Le phénomène est relié à l’exploration urbaine, qui consiste à visiter des lieux oubliés, parfois interdits d’accès. Régulièrement, les explorateurs urbains documentent leurs incursions sur les réseaux sociaux, en particulier Instagram.

Ces communautés, actives partout dans le monde, même au Québec, étaient auparavant marginales, explique Mme Pilon. Or, depuis l’avènement des réseaux sociaux, elles ont explosé en popularité. Sur Instagram, les comptes consacrés à la photographie de ruines rejoignent plusieurs millions d’abonnés. Le compte « Itsabandoned », parmi les plus populaires, est suivi par plus d’un million de personnes.

« C’est intéressant de voir que, même si ces endroits ont été laissés à l’abandon, l’humain cherche encore à y laisser des traces », fait remarquer Julianne Pilon.
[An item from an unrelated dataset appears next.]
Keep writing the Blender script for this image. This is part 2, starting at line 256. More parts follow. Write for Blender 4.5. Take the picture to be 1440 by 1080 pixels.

« Fétichiser » la dévastation

Associée à une forme d’art, l’expression « ruin porn » est pourtant née d’une critique. Dans les années 1980, plusieurs villes industrielles américaines, en particulier dans le Midwest du pays, connaissent un déclin économique catastrophique, explique Julianne Pilon. La pauvreté croît, les manufactures ferment et les travailleurs désertent.

À Detroit, les usines décrépites et les édifices délabrés offrent un décor lugubre, digne des meilleures œuvres post-apocalyptiques, et attirent les touristes qui se mettent à affluer. Rapidement, ces curieux visiteurs sont accusés de « fétichiser » la chute brutale d’une ville et de ses habitants, qui ont perdu « leur emploi et leur maison ».

« Ce sont des espaces où des gens ont vécu, ont travaillé. S’ils sont abandonnés, c’est parce qu’il est arrivé quelque chose à ces gens-là », souligne Julianne Pilon. Aujourd’hui encore, l’une des principales critiques du « ruin porn » est qu’il fait fi de l’histoire, souvent tragique, derrière ces scènes de désolation : catastrophe naturelle, guerre, crise économique…

« On ne dit pas c’est où, ce qui est arrivé. C’est une fascination un peu morbide de la mort et de la dévastation. »

— Julianne Pilon, diplômée de l’Université de Montréal ayant consacré son mémoire de maîtrise au « ruin porn »

Des images puissantes

Évidemment, on peut apprécier la beauté, et parfois la puissance, de ces images. Les décors de la série The Last of Us, dont l’histoire est campée dans un monde décimé par un champignon rare qui transforme les humains en zombies, sont sublimes, souligne Julianne Pilon. Adaptée du jeu vidéo du même nom, la production de HBO – dont le dernier épisode de la première saison sera présenté dimanche – connaît un succès planétaire.

Selon Mme Pilon, ce n’est pas pour rien que les films et les jeux vidéo post-apocalyptiques sont si populaires. Comme le « ruin porn », ils soulèvent l’éternelle question de ce qui nous survivra.

« C’est une fenêtre dans notre futur, quand l’humain ne sera plus là. Il y a un sentiment d’impuissance par rapport à la perte et ce qu’on laisse derrière nous. »

— Julianne Pilon, diplômée de l’Université de Montréal ayant consacré son mémoire de maîtrise au « ruin porn »

Justement, y a-t-il un lien à faire entre le « ruin porn » et notre rapport au patrimoine ? Oui, croit Julianne Pilon. Par exemple, le Québec compte beaucoup moins d’espaces abandonnés qu’aux États-Unis, car la province met plus d’efforts pour les restaurer ou les transformer. « Ça me rend fière, parce que je vois qu’on est une société qui revitalise beaucoup ces espaces, contrairement à d’autres », conclut-elle.